For all their closeness, mountaineers are also people who crave solitude. I trekked and climbed for a month in West Nepal in 1972 accompanied by two Sherpas and four Tibetan porters. We took two weeks to reach a high pass called the Jangla Bangjan and then two more weeks to regain civilization through a series of high passes (around 17,000 feet each) that nobody had crossed for decades. On the last day before reaching the road head, I saw in the distance a Westerner walking towards me. In a panic, I left the path climbing rapidly to avoid meeting him.

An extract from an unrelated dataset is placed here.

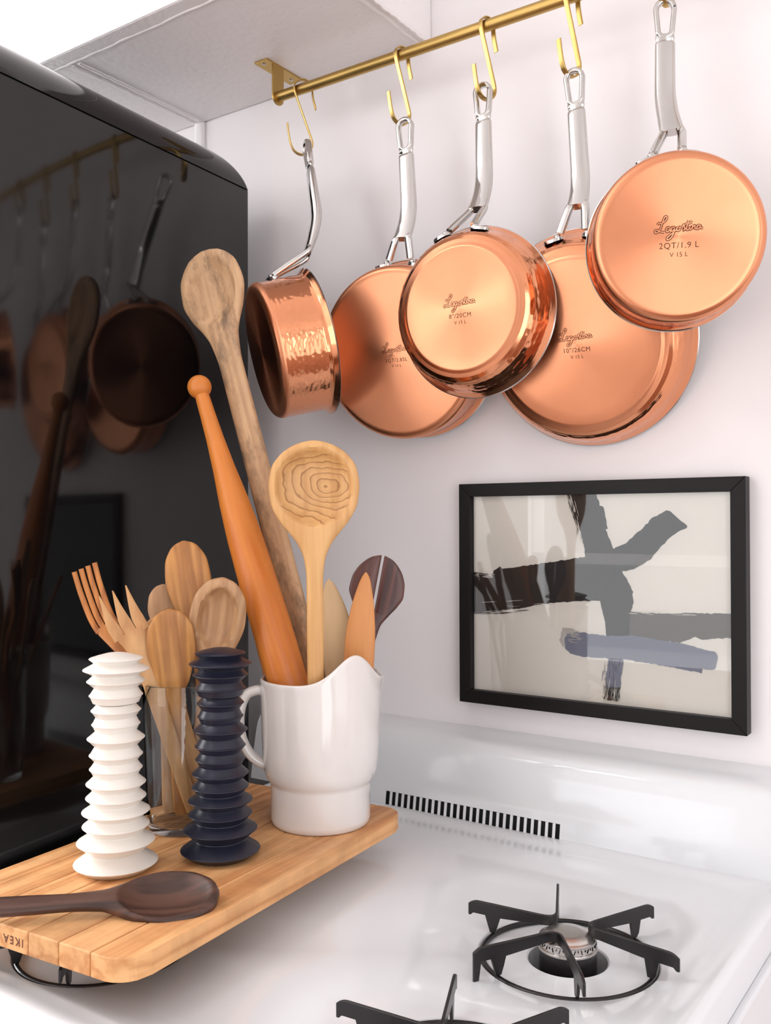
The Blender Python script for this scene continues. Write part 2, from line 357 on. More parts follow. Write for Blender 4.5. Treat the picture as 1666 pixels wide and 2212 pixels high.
for i in range(NS - 1):
    x = VX0 + pitch * (i + 1) - .0036 / 2
    if barme is None:
        o = MB().box(-.0018, -.0004, 0, .0018, .0010, VZ1 - VZ0).build('vent_bar', 'enamel', stove, False); barme = o.data
    else:
        o = bpy.data.objects.new('vent_bar', barme); col.objects.link(o); o.parent = stove
    o.location = inv @ Vector((x, yf(VZ0) + .0003, VZ0)); o.rotation_euler = (-math.atan(.16), 0, 0)
# burner heads
def burner(c):
    bx, by = c
    base = MB().lathe([(.0, -.03), (.0262, -.03), (.0262, .0068), (.0255, .0075), (0, .0075)], 64).xf(inv @ T(bx, by, ZS)).build('burner', 'black_enamel', stove)
    mbh = MB().lathe([(0, .001), (.0268, .001), (.0272, .0022), (.0268, .0034), (.0255, .0040), (.0257, .0098), (.0262, .0103), (.0262, .0112), (.0250, .0120), (.0236, .0120), (.0225, .0128), (.0195, .0150), (.012, .0158), (0, .0160)], 72)
    hd = mbh.xf(inv @ T(bx, by, ZS + .0062)).build('burner_cap', 'cap', base)
    for k in range(48):
        a = 2 * PI * k / 48; t = .0011
        sl = MB().box(-.0003, -.0006, -.0019 if k % 2 else .0, .0003, .0006, .0019)
        mm = inv @ T(bx, by, ZS + .0131) @ Matrix.Rotation(a, 4, 'Z') @ T(0, -.0256, 0) @ Matrix.Rotation(.35 if k % 4 < 2 else -.2, 4, 'Y')
        yield sl.xf(mm), base
M['cap'] = metal('burner_steel', (.66, .63, .60), .3)
for c in BR[:2]:
    allm = MB(); bs = None
    for sl, bs in burner(c): allm.add(sl.V, sl.F)
    tag(allm.build('flame_slot', 'cavity', bs, False), kind='stuff')

# ---------------------------------------------------------------- grates
def blade(P, Q, mbx, foot):
    """one flat arm from the inner bend P (angle) to the outer tip; handled in grate()"""
def grate(loc, label):
    g = thing('burner_grate', T(loc[0], loc[1], ZS), label, 'grate', 'black burner grates on the stove')
    n = 72; mb = MB(); RM = .0785
    rg = [[Vector(((RM + .0026 * math.cos(2 * PI * j / 10)) * math.cos(2 * PI * k / n), (RM + .0026 * math.cos(2 * PI * j / 10)) * math.sin(2 * PI * k / n), -.0021 + .0026 * math.sin(2 * PI * j / 10))) for j in range(10)] for k in range(n)]
    rg.append(rg[0]); mb.loft(rg, True, False); mb.build('ring', 'black_enamel', g)
    tips = [Vector((.104 * math.cos(math.radians(a)), .104 * math.sin(math.radians(a)))) for a in (180, 119, 62, -2, -59, -117)]
    for i, bend in enumerate([(-.014, .007), (.0115, .007), (-.002, -.015)]):
        b2 = Vector(bend); t1, t2 = tips[2 * i], tips[2 * i + 1]
        d1, d2 = (t1 - b2).normalized(), (t2 - b2).normalized()
        # rounded inner corner
        rc = .016; path = []
        for f in lsp(1, 0, 30): path.append(t1.lerp(b2 + d1 * rc, 1 - f))
        for f in lsp(0, 1, 12)[1:-1]:
            p, q = b2 + d1 * rc, b2 + d2 * rc
            path.append((1 - f) ** 2 * p + 2 * f * (1 - f) * b2 + f * f * q)
        for f in lsp(0, 1, 30): path.append((b2 + d2 * rc).lerp(t2, f))
        rings = []; zt = .0285; hw = .0013
        for k, p in enumerate(path):
            tg = (path[min(k + 1, len(path) - 1)] - path[max(k - 1, 0)]).normalized(); nn = Vector((-tg.y, tg.x)) * hw
            r = p.length; dt = min((p - t1).length, (p - t2).length)
            top = zt - .004 * max(0, (.010 - dt) / .010) ** 2.0
            bot = zt - .0095 - .003 * max(0, min(1, (r - .03) / .04))
            if abs(r - .0795) < .0062: bot = min(bot, .0005 + .016 * (max(0, abs(r - .0785) - .0034) / .0028) ** 1.5)
            if dt < .004: bot = zt - .0150
            if i == 2 and (p - t2).length < .0075: bot = -.0005
            rings.append([(p.x + nn.x, p.y + nn.y, bot), (p.x + nn.x, p.y + nn.y, top), (p.x - nn.x, p.y - nn.y, top), (p.x - nn.x, p.y - nn.y, bot)])
        o = MB().loft(rings).build('arm', 'black_enamel', g, False); bevel(o, .0006, 2)
    return g
grate(BR[0], 'black burner grate over the back burner, on the right of the stove')
grate(BR[1], 'black burner grate at the front of the stove, cut by the picture bottom')
grate(BR[2], 'black burner grate mostly hidden under the near end of the wooden board')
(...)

The exertion in mountaineering is mental as well as physical. I did my first Alpine routes when I was 12, en famille and guided. Our venerable guide led the way out of the village up to the mountain hut so slowly I could hardly pace myself correctly. But he never stopped and we reached the hut and the following day the summit with complete ease. With a steady walk, the climber quickly slips into a state of meditation, with the rhythm of his steps defining some personal mantra. For me, it is a piece of music. Either way, the ascent drops away as though it is nothing.

Sometimes the mental activity becomes a game to survive. After two nights sleeping at 7700 m on Cho Oyu, one of the world’s 14 peaks over 8000 m high, and then collapsing at 7900m during a summit attempt, I began a descent that was a nightmare of stumbles and falls. Having reached within 20 meters of our tents in camp 1 at 6000 m, I should have felt some relief. But there was a small incline with 50 or so remaining steps. As other members of the expedition blankly followed my progress, themselves too tired to offer encouragement, I drew up a crazy scheme whereby each step corresponded to a famous church or chapel. If fine craftsman could build this church, I said to myself, so I could take the next step! The fifty steps consumed fifty churches.